Another inspirational social enterprise, Beyond the Classroom, was set up by Amma Mensah to teach sexual health, presentation skills and confidence building – areas which she says are not being taught in classrooms. Mensah aims to teach youngsters that they can have sex later than 16, and also to discuss what to expect from a partner. She says that these subjects were not addressed when she was 16, studying at a college.

After seeing a pile of 4,000 wellies at Glastonbury Festival to be chucked away, Reboot founder Steffan Lemke-Elms “got angry”. He said: “If I am angry, it’s not good. I brought them home to my parents’ backyard. I started sending clogs to Kenya . And from the remaining parts of wellies, I produce notepad covers, beer holders and bracelets.
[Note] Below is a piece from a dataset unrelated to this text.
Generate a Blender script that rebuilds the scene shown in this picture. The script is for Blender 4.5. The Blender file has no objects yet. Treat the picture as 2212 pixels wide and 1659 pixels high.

“I asked what they need most in Kenya,” he added. “Girls stay in their houses when they have their menstruation period, and miss school. They said sanitary pads were much needed. I set up a self-sustaining chicken farm to provide pads for 200 girls. Fifty pence from each product I sell in the  UK  goes to support the chicken farm.” During this year’s festival season, Lemke-Elms will also be collecting broken tents to produce long-life shopping bags.

MyBnk was also set up by funds available from UnLtd, to develop and deliver financial and enterprise education for 11- to 25-year-olds in schools and youth organisations. The founder of the social enterprise, Lily Lapenna, told a story about a young boy called Dante,the youngest banker in her network, who opened a bank for his peers at school, who deposit their small change to start saving.

Drawing attention to the financial difficulties many people face, Lapenna said that 280 people go bankrupt every day in the  UK  – whilst many youngsters think ISA is an energy drink or an iPad application. MyBnk has so far worked with 75,000 young people and 400 different youth organisations, teaching entrepreneurial skills and how to control money.